The conditions for the Shared Property Presumption
The ruling laid down a number of conditions for the application of the arrangement (Ayu (Bella) Hassel v. Reuben Hassel)
“It is a presumption for spouses who live a proper life with joint effort, to have accumulated property, and for either one or both to own it.
The conditions that establish the arrangement are cumulative, as each ruling to makes the next one easier to achieve:
- Proper life
It does not mean that the joint life was spent restless and crises free (Yehuda Dror v. Deborah Dror).
Also prolonged disputes are a normal way of life (Shulamit Levy v. David Levy)
- Joint effort
A joint effort also takes place when one spouse is working and the other is in charge of the household and the children, (Judith Hadari v. Shalom Hadari Darhi)

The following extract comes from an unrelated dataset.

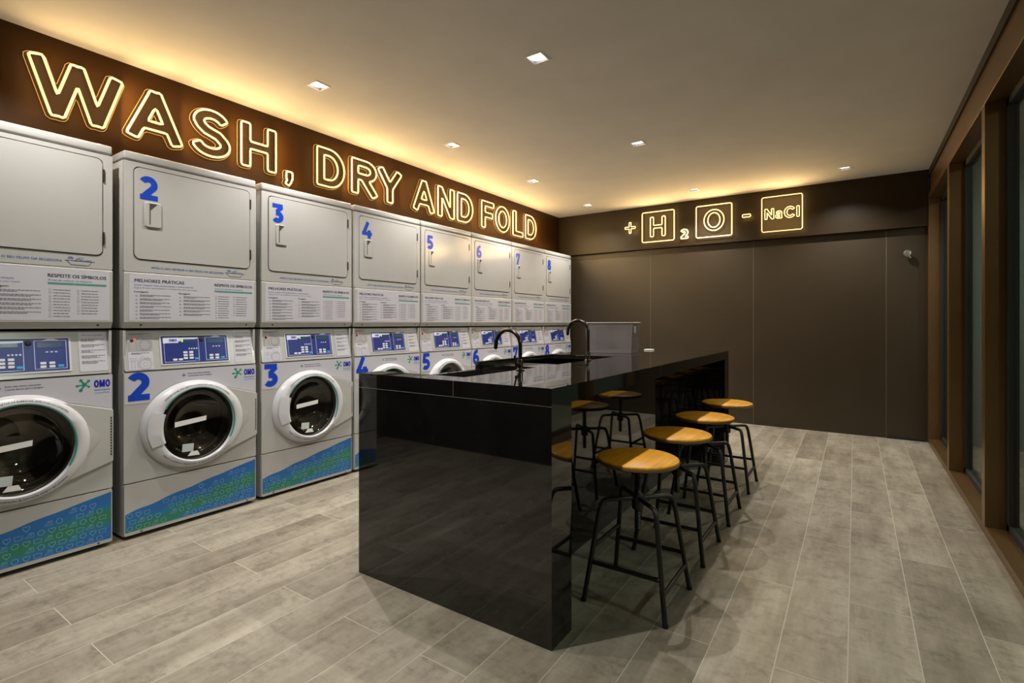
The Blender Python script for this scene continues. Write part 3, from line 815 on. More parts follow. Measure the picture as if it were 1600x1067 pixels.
def make_dryer():
    t = bpy.data.objects.new('tumble_dryer', None); C.objects.link(t)
    # cabinet with rounded corners, set back a hair behind the front panels
    bm = bmesh.new(); box(bm, (-0.36, -HW, 1.095), (XF - 0.012, HW, 1.966), 0.006)
    to_obj('cabinet', bm, M['enamel'], t, 0.6)
    bm = bmesh.new(); box(bm, (-0.36, -HW, 1.968), (XF + 0.002, HW, 2.014), 0.010, 3)
    to_obj('lid', bm, M['enamel'], t, 0.6)
    fnp = bmesh.new()
    # front panel with a rounded opening that the door sits in
    a0, a1, b0, b1 = -HW, HW, 1.390, 1.963
    inner = rrect(-0.306, 1.455, 0.310, 1.942, 0.028, 5)
    fill_loops(fnp, [rrect(a0, b0, a1, b1, 0.006, 2), inner], front, 0.0)
    for poly in (rrect(a0, b0, a1, b1, 0.006, 2), inner):
        v0 = [fnp.verts.new(front(a, b, 0)) for a, b in poly]; v1 = [fnp.verts.new(front(a, b, -0.014)) for a, b in poly]
        for i in range(len(poly)): fnp.faces.new((v0[i], v0[(i + 1) % len(poly)], v1[(i + 1) % len(poly)], v1[i]))
    bmesh.ops.remove_doubles(fnp, verts=fnp.verts[:], dist=1e-5)
    to_obj('front_panel', fnp, M['enamel'], t)
    bm = bmesh.new(); quad2(bm, front, -0.312, 1.448, 0.316, 1.948, -0.0115)
    to_obj('door_gap', bm, M['groove'], t)
    bm = bmesh.new(); prism(bm, rrect(-0.3025, 1.4585, 0.3065, 1.9385, 0.026, 5), front, -0.010, 0.004, 0.002)
    door = to_obj('door', bm, M['enamel'], t, 0.5)
    # recessed pull: frame, dark slot, slanted face
    bm = bmesh.new()
    prism(bm, rrect(-0.258, 1.628, -0.178, 1.765, 0.010, 4), front, 0.003, 0.011, 0.006)
    h = to_obj('handle', bm, M['enamel'], door, 0.5)
    bm = bmesh.new()
    v = [bm.verts.new(front(*p)) for p in ((-0.236, 1.757, 0.0116), (-0.198, 1.757, 0.0116), (-0.236, 1.715, 0.0116))]
    bm.faces.new(v)
    quad2(bm, front, -0.2365, 1.645, -0.232, 1.757, 0.0118)
    to_obj('finger_slot', bm, M['groove'], h)
    for z in (1.858, 1.545):
        bm = bmesh.new(); box(bm, (XF - 0.003, 0.3075, z - 0.030), (XF + 0.008, 0.3145, z + 0.030), 0.001)
        to_obj('hinge', bm, M['hinge'], t)
    # lower panel leaning in at its foot
    bm = bmesh.new()
    prof = [(XF - 0.012, 1.387), (XF - 0.001, 1.387), (XF + 0.002, 1.380), (XF + 0.002, 1.128), (XF - 0.016, 1.096), (XF - 0.03, 1.096)]
    n = len(prof)
    L = [bm.verts.new((x, -HW, z)) for x, z in prof]; R = [bm.verts.new((x, HW, z)) for x, z in prof]
    for i in range(n): bm.faces.new((L[i], L[(i + 1) % n], R[(i + 1) % n], R[i]))
    bm.faces.new(L[::-1]); bm.faces.new(R)
    lp = to_obj('lower_panel', bm, M['enamel'], t)
    for a in (-0.27, 0.29):
        bm = bmesh.new(); lathe(bm, [(0, 0.004), (0.004, 0.003), (0.006, 0)], 10, lambda r, g, hh, a=a: (XF - 0.0065 + hh, a + r * math.cos(g), 1.113 + r * math.sin(g)))
        to_obj('screw', bm, M['hinge'], lp)
    # instruction sheet
    bm = bmesh.new(); quad2(bm, front, -0.325, 1.135, 0.335, 1.378, 0.0026)
    st = to_obj('instruction_sheet', bm, M['vinyl'], t)
    for txt, a_, z_, c_, w_, bo, nm, mt in (('MELHORES PRÁTICAS', -0.302, 1.338, 0.0165, 0.236, 0.0012, 'heading_text', 'blacktext'), ('RESPEITE OS SÍMBOLOS', 0.098, 1.338, 0.0155, 0.222, 0.0012, 'heading_text', 'blacktext'),
                                     ('Lavagem', -0.302, 1.283, 0.0085, 0.062, 0.0008, 'column_title', 'blacktext'), ('Secagem', -0.093, 1.283, 0.0085, 0.058, 0.0008, 'column_title', 'blacktext'),
                                     ('Lavar roupas com praticidade e comodidade', -0.302, 1.319, 0.0085, 0.285, 0, 'subheading_text', 'bluetext'), ('Antes de colocar na máquina', 0.098, 1.320, 0.0085, 0.165, 0, 'subheading_text', 'bluetext'),
                                     ('Regras de ouro que simplificam e cuidam bem das suas roupas', -0.302, 1.305, 0.0075, 0.305, 0, 'subheading_text', 'greytext')):
        bm = bmesh.new(); put_text(bm, txt, front, a_, z_, c_, 0.0032, w_, bo); to_obj(nm, bm, M[mt], st)
    for a_, a2_, z_, n_, pt, hh_, sd, ln_ in ((-0.278, -0.132, 1.272, 7, 0.0195, 0.0036, 5, 2), (-0.068, 0.074, 1.272, 6, 0.0195, 0.0036, 6, 2), (0.118, 0.180, 1.280, 10, 0.0138, 0.0034, 7, 1), (0.222, 0.290, 1.280, 9, 0.0138, 0.0034, 8, 1)):
        bm = bmesh.new(); words_rows(bm, front, a_, a2_, z_, n_, pt, hh_, 0.0032, sd, ln_); to_obj('text_column', bm, M['greytext'], st)
    bm = bmesh.new(); quad2(bm, front, 0.098, 1.304, 0.322, 1.313, 0.0031)
    to_obj('green_bar', bm, M['tealbar'], st)
    bm = bmesh.new()
    for a in (-0.298, -0.090):
        for k in range(7 if a < -0.2 else 6):
            z = 1.268 - k * 0.0195
            ribbon(bm, [(a, z), (a + 0.010, z - 0.008)], 0.0012, front, 0.0032); ribbon(bm, [(a, z - 0.007), (a + 0.010, z + 0.001)], 0.0012, front, 0.0032)
    for a, nn in ((0.106, 10), (0.210, 9)):
        for k in range(nn):
            z = 1.278 - k * 0.0138
            kind = k % 3
            if kind == 0: pts = [(a - .004, z - .004), (a + .004, z - .004), (a + .004, z + .003), (a - .004, z + .003)]
            elif kind == 1: pts = arc(a, z, .0042, .0042, 0, 315, 7)
            else: pts = [(a - .005, z - .004), (a + .005, z - .004), (a, z + .004)]
            ribbon(bm, pts, 0.0010, front, 0.0032, True)
    to_obj('care_symbols', bm, M['drawline'], st)
    # lint reminder and its little drawing
    bm = bmesh.new(); put_text(bm, 'APÓS O USO, RETIRAR O SEU FELPO DA SECADORA', front, -0.225, 1.413, 0.0105, 0.0008, 0.375, 0.0006)
    to_obj('lint_reminder_text', bm, M['bluetext'], t)
    bm = bmesh.new()
    ribbon(bm, [(0.160, 1.422), (0.275, 1.422)], 0.0022, front, 0.0008)
    ribbon(bm, [(0.168, 1.420), (0.184, 1.402), (0.250, 1.402), (0.264, 1.420)], 0.0022, front, 0.0008)
    to_obj('lint_tray_drawing', bm, M['navytext'], t)
    bm = bmesh.new()
    for k in range(3): ribbon(bm, [(0.172, 1.428 + k * .004), (0.182, 1.433 + k * .004), (0.192, 1.428 + k * .004)], 0.0018, front, 0.0008)
    ribbon(bm, [(0.200, 1.424), (0.206, 1.432), (0.218, 1.438), (0.232, 1.437), (0.228, 1.428), (0.214, 1.425)], 0.0018, front, 0.0008)
    ribbon(bm, [(0.198, 1.425), (0.212, 1.431), (0.226, 1.427)], 0.0016, front, 0.0008); ribbon(bm, [(0.236, 1.427), (0.262, 1.428)], 0.0018, front, 0.0008)
    to_obj('hand_drawing', bm, M['bluetext'], t)
    return t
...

If one spouse becomes ill, and as a result, his contribution diminishes, it is still considered a joint effort.
- Shared roof
Generally, the date of cessation of sharing is when the couple stops living together. In some circumstances, the sharing will continue even after one of the spouses leaves the house (Haim Avnery v. Tamar Avnery).
Due to the fact that the ruling makes it easier for conditions to apply for the arrangement, it is advisable and desirable for couples to enter into a prenuptial or joint life agreement . This is in order to settle the property issues that arise from the relationship.
Who has the burden of proving the conditions of the Shared Property Presumption ?
The burden of proving the existence of the conditions is on the spouse claiming for the arrangement. If they meet the burden, the defendant could bring evidence on his behalf to contradict and refute the presumption of sharing (Isaiah Shachar v. Mendel Friedman).
Which assets does the Shared Property Presumption apply to?
In general, the presumption of co-ownership applies to assets accumulated during the couple’s life together (a house registered in the spouse’s name, spouse’s social rights, a joint bank account, etc.).
There are certain assets that we would consider separate, but these assets can also be applied to the strengthening of sharing. Here are some examples:
- A house registered under one spouse
Listing a house under the name of one spouse, is not enough in itself to contradict the arrangement. More evidence will be required to contradict the arrangement, especially if the couple lived in the house for a long period of time, (Michal Oron v. Israel Oron)
- A bank account registered under one of the spouses name
The arrangement generally applies in these cases as well. The spouse on whom the account is registered can claim that the account is separate if it is shown that the use of these funds was for separate and non-shared needs (Moshe Kotler v. Haya Kotler)
- Debts accumulated by the spouses or one of them
The couple’s sharing also applies to the debts incurred by either or both of them in the course of proper and normal conduct. In debts that have a distinctly personal character, sharing will not apply (Yaffe Amit vs. Zion Amit).
- assets belonging to one of the spouses before the marriage (married couples), before the joint life (known to the public)
In general, such assets will not be shared. But we will have to look at each asset on its own, and in regard to the whole circumstance.
On the other hand, such assets may be “mixed up” with shared property. For example, if one of the spouses had their own apartment that he purchased before the relationship began. If the couple lived together in the apartment, the couple may have invested joint money into it, and the apartment then becomes shared.
- Property that one spouse inherited
Such property will not be shared (Celia Beatrice Lieberman v. Emanuel (Mendel David) Lieberman)
Is a rabbinical court subordinate to the Shared Property Presumption?
A rabbinical court that deals with property issues attached to the divorce claim is subject to civil law. Therefore, the rabbinical court must adhere to the arrangement (hava bavli v. The Great Rabbinical Court).